Lucy is captured and taken away from all that is safe and familiar.
Millions of captured Africans imprisoned at the West Africa coast were sold and forced into the ships that would transport them to the Americas in the infamous Middle Passage.
Three-year old Lucy is among a group of captured Africans for sale in Bristol, Rhode Island.
Africans who survived capture and the horrors of the Middle Passage encountered a world where loss of freedom and the arbitrary power of their enslavers were the only constants.
Eight-year-old Lucy arrives in a new place but her status as an enslaved child does not change.

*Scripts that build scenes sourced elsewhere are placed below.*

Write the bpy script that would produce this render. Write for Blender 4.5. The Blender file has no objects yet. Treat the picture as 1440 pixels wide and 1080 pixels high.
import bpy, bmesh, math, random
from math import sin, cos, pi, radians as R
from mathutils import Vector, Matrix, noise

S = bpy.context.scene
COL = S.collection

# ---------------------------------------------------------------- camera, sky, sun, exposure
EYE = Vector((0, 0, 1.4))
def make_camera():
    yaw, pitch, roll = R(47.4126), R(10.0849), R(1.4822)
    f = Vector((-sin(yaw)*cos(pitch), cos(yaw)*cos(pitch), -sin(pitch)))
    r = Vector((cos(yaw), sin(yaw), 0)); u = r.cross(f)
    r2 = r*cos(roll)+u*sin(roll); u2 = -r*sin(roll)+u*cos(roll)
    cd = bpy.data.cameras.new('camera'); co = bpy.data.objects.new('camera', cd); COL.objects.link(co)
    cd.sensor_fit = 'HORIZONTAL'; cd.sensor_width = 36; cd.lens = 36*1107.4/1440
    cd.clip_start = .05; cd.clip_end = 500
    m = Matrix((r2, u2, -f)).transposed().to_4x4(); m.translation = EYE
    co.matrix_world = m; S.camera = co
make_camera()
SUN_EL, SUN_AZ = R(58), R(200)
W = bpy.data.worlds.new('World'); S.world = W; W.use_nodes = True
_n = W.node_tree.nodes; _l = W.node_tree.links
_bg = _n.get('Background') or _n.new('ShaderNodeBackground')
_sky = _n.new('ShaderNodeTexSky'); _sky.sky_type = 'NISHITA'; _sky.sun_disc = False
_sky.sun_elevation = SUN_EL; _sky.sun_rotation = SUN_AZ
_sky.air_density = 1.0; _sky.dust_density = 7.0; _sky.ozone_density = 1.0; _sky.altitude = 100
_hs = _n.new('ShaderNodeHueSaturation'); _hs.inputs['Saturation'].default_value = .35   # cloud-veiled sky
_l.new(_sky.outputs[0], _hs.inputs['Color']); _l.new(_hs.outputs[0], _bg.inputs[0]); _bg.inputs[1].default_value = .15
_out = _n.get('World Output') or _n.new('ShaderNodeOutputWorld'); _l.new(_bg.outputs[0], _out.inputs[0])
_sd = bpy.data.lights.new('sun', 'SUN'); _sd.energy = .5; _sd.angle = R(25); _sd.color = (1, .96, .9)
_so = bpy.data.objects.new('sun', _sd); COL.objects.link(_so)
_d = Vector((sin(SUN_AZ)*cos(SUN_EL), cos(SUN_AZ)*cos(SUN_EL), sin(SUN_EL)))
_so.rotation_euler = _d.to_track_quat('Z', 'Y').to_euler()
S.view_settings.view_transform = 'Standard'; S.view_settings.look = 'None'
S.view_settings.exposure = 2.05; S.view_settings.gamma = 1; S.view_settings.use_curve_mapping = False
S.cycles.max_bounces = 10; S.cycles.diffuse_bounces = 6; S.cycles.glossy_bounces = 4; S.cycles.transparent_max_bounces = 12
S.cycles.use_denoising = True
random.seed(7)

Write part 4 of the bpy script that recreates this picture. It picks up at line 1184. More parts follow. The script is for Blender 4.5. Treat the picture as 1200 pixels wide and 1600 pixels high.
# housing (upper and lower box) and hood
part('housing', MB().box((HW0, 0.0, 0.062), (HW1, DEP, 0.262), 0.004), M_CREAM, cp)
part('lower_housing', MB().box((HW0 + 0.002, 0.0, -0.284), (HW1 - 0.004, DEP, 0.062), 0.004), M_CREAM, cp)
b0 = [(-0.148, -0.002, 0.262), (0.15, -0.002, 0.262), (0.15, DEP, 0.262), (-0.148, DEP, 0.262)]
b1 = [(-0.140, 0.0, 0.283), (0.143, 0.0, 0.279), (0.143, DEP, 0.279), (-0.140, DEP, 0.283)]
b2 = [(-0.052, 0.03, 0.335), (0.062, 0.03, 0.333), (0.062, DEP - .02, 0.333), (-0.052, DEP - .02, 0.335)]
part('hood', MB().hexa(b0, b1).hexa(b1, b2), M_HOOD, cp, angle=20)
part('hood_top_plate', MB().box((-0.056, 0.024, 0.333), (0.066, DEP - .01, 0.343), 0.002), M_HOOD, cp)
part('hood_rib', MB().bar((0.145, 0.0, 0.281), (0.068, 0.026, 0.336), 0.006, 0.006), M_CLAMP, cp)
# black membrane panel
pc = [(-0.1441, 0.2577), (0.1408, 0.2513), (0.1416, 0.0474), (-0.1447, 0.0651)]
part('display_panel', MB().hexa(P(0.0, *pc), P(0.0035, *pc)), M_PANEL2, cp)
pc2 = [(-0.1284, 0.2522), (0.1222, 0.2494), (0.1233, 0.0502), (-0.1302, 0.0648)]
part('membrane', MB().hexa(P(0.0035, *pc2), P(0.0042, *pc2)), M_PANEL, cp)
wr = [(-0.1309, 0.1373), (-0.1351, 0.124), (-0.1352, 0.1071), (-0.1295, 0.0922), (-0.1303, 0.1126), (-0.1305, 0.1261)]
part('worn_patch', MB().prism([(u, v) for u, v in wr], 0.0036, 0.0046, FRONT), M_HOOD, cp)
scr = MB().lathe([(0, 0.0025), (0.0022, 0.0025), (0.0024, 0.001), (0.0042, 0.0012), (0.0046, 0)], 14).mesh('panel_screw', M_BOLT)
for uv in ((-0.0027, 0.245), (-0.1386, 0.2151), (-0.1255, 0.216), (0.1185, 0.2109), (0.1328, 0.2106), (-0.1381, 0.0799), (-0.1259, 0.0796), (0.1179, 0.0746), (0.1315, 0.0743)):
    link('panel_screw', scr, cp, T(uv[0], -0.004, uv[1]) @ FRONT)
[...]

Enslaved people could be sold at a moment’s notice to new captors anytime, anywhere, upending any and all relationships including parents, children, siblings and spouses.
Lucy and Cesar are expected to undertake the most menial tasks on a rural farm in an unending cycle of labor.
Enslaved people provided essential, often backbreaking agricultural labor but unlike free members of an 18th-century household, they worked for someone else’s benefit.
Lucy joins a baptized body of Protestant believers, free and enslaved, who believe they have experienced God’s saving grace.
Enslaved people who embraced Christianity were still expected to accept what enslavers insisted was their God-ordained station in this life: human property.
Lucy sings her poem, the Bars Fight, to customers in Ebenezer Wells’s tavern.
Many enslaved people brought their story-telling and oral traditions to the Americas. Their talent could sometimes confer social status in the White community.
Running errands for her enslaver, Lucy stops at the busy Williams store, encountering many people including one who might play a central role in her life.
New Englanders at times permitted enslaved people to earn a bit of money; their purchases of rum, tobacco, chocolate, and textiles linked them to the trans-Atlantic slave economy.
As Abijah walks Lucy home along the village street they encounter several Black residents of Deerfield and surrounding towns.
An interior network of relationships among enslaved and free people of color fostered an essential “community within community” in Deerfield and other New England towns.
Lucy and Abijah get married and begin their life together as free people.
If an enslaved women was emancipated, her new status ensured that any children she might have would be born free.
Like many Black mothers, Lucy sends her sons off to fight in the Revolution.
Even as they embraced the promises of the American Revolution, African American and Indigenous people knew the bitter irony of fighting for freedom alongside colonial enslavers.
Lucy and Abijah face intimidation and violence from hostile neighbors as they struggle to make a life for themselves on their Vermont farm.
Even as Vermont’s constitution put slavery on the defensive, free African Americans often encountered challenges as they endeavored to live and prosper as citizens of a new nation.
Lucy fights in court to protect her family's legal claim to their land and for fair treatment by their neighbors.
The laws of Vermont and other New England states protected their citizens’ property rights while simultaneously posing challenges to those rights for free people of color.
Her children are grown and Lucy is recently widowed when she decides to return to Deerfield for a visit.
Continued ties between formerly enslaved people with families and communities where they were enslaved highlight a sense of connection to people and place, both positive and negative.